Data section —

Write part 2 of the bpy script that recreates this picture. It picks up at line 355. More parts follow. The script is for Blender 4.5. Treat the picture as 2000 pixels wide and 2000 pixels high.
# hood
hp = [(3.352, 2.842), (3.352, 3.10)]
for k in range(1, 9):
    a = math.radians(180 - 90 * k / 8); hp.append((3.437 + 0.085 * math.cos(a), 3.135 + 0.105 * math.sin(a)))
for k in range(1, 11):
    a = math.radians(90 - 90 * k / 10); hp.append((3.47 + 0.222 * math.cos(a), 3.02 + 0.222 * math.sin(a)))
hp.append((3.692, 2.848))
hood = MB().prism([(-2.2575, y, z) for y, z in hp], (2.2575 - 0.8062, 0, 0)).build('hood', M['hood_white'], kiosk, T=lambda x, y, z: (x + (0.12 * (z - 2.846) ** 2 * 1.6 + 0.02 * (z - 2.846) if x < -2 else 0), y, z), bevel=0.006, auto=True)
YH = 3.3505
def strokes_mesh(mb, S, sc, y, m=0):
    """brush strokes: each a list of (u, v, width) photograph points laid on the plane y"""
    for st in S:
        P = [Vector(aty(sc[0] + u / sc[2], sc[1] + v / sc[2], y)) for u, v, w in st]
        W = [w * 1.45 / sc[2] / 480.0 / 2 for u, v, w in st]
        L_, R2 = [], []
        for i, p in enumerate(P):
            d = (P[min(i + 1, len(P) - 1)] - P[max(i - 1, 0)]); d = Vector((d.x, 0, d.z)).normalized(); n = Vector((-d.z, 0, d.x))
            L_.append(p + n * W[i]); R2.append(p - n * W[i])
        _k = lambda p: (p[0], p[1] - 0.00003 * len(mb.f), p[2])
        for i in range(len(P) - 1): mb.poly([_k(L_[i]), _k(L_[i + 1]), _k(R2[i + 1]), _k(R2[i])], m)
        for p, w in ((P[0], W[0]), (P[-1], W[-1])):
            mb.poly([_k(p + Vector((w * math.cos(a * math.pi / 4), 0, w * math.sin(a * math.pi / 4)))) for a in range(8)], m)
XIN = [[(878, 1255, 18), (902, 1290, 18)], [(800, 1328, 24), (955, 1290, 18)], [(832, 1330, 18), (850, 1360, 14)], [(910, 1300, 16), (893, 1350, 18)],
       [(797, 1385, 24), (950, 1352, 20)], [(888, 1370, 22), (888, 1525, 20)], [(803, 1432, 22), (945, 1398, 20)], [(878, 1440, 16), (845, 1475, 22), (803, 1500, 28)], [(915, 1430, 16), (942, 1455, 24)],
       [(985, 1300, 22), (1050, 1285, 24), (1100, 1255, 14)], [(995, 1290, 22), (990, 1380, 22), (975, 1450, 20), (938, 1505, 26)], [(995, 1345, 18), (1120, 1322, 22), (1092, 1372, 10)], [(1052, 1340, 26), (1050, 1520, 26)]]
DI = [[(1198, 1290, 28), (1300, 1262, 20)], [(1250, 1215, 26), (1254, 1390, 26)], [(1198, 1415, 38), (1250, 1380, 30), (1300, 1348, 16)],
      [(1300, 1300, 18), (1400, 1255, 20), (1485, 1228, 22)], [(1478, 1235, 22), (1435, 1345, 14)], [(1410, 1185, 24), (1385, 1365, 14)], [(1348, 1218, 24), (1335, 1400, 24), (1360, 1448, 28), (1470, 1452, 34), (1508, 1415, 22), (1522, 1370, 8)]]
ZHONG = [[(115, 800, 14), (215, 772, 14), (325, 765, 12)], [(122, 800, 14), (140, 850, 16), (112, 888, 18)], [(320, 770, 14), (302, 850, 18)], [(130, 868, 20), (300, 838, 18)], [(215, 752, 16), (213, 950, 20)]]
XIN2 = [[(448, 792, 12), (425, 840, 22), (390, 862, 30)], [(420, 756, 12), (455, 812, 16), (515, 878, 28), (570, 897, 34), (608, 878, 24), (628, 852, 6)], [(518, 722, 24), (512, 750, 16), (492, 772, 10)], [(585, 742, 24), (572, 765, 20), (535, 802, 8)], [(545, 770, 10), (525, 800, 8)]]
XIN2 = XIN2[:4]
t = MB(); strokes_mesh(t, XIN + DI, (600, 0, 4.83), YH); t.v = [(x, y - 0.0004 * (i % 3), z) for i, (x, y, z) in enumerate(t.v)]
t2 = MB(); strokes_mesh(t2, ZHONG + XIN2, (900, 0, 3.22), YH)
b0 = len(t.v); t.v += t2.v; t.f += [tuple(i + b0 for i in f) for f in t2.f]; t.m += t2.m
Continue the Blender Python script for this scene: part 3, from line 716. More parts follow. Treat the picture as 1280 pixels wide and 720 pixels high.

Exercise directions — Set down the entries verbatim, leaving none out.

Answer —
Write part 2 of the bpy script that recreates this picture. It picks up at line 355. More parts follow. The script is for Blender 4.5. Treat the picture as 2000 pixels wide and 2000 pixels high.
# hood
hp = [(3.352, 2.842), (3.352, 3.10)]
for k in range(1, 9):
    a = math.radians(180 - 90 * k / 8); hp.append((3.437 + 0.085 * math.cos(a), 3.135 + 0.105 * math.sin(a)))
for k in range(1, 11):
    a = math.radians(90 - 90 * k / 10); hp.append((3.47 + 0.222 * math.cos(a), 3.02 + 0.222 * math.sin(a)))
hp.append((3.692, 2.848))
hood = MB().prism([(-2.2575, y, z) for y, z in hp], (2.2575 - 0.8062, 0, 0)).build('hood', M['hood_white'], kiosk, T=lambda x, y, z: (x + (0.12 * (z - 2.846) ** 2 * 1.6 + 0.02 * (z - 2.846) if x < -2 else 0), y, z), bevel=0.006, auto=True)
YH = 3.3505
def strokes_mesh(mb, S, sc, y, m=0):
    """brush strokes: each a list of (u, v, width) photograph points laid on the plane y"""
    for st in S:
        P = [Vector(aty(sc[0] + u / sc[2], sc[1] + v / sc[2], y)) for u, v, w in st]
        W = [w * 1.45 / sc[2] / 480.0 / 2 for u, v, w in st]
        L_, R2 = [], []
        for i, p in enumerate(P):
            d = (P[min(i + 1, len(P) - 1)] - P[max(i - 1, 0)]); d = Vector((d.x, 0, d.z)).normalized(); n = Vector((-d.z, 0, d.x))
            L_.append(p + n * W[i]); R2.append(p - n * W[i])
        _k = lambda p: (p[0], p[1] - 0.00003 * len(mb.f), p[2])
        for i in range(len(P) - 1): mb.poly([_k(L_[i]), _k(L_[i + 1]), _k(R2[i + 1]), _k(R2[i])], m)
        for p, w in ((P[0], W[0]), (P[-1], W[-1])):
            mb.poly([_k(p + Vector((w * math.cos(a * math.pi / 4), 0, w * math.sin(a * math.pi / 4)))) for a in range(8)], m)
XIN = [[(878, 1255, 18), (902, 1290, 18)], [(800, 1328, 24), (955, 1290, 18)], [(832, 1330, 18), (850, 1360, 14)], [(910, 1300, 16), (893, 1350, 18)],
       [(797, 1385, 24), (950, 1352, 20)], [(888, 1370, 22), (888, 1525, 20)], [(803, 1432, 22), (945, 1398, 20)], [(878, 1440, 16), (845, 1475, 22), (803, 1500, 28)], [(915, 1430, 16), (942, 1455, 24)],
       [(985, 1300, 22), (1050, 1285, 24), (1100, 1255, 14)], [(995, 1290, 22), (990, 1380, 22), (975, 1450, 20), (938, 1505, 26)], [(995, 1345, 18), (1120, 1322, 22), (1092, 1372, 10)], [(1052, 1340, 26), (1050, 1520, 26)]]
DI = [[(1198, 1290, 28), (1300, 1262, 20)], [(1250, 1215, 26), (1254, 1390, 26)], [(1198, 1415, 38), (1250, 1380, 30), (1300, 1348, 16)],
      [(1300, 1300, 18), (1400, 1255, 20), (1485, 1228, 22)], [(1478, 1235, 22), (1435, 1345, 14)], [(1410, 1185, 24), (1385, 1365, 14)], [(1348, 1218, 24), (1335, 1400, 24), (1360, 1448, 28), (1470, 1452, 34), (1508, 1415, 22), (1522, 1370, 8)]]
ZHONG = [[(115, 800, 14), (215, 772, 14), (325, 765, 12)], [(122, 800, 14), (140, 850, 16), (112, 888, 18)], [(320, 770, 14), (302, 850, 18)], [(130, 868, 20), (300, 838, 18)], [(215, 752, 16), (213, 950, 20)]]
XIN2 = [[(448, 792, 12), (425, 840, 22), (390, 862, 30)], [(420, 756, 12), (455, 812, 16), (515, 878, 28), (570, 897, 34), (608, 878, 24), (628, 852, 6)], [(518, 722, 24), (512, 750, 16), (492, 772, 10)], [(585, 742, 24), (572, 765, 20), (535, 802, 8)], [(545, 770, 10), (525, 800, 8)]]
XIN2 = XIN2[:4]
t = MB(); strokes_mesh(t, XIN + DI, (600, 0, 4.83), YH); t.v = [(x, y - 0.0004 * (i % 3), z) for i, (x, y, z) in enumerate(t.v)]
t2 = MB(); strokes_mesh(t2, ZHONG + XIN2, (900, 0, 3.22), YH)
b0 = len(t.v); t.v += t2.v; t.f += [tuple(i + b0 for i in f) for f in t2.f]; t.m += t2.m
Continue the Blender Python script for this scene: part 3, from line 716. More parts follow. Treat the picture as 1280 pixels wide and 720 pixels high.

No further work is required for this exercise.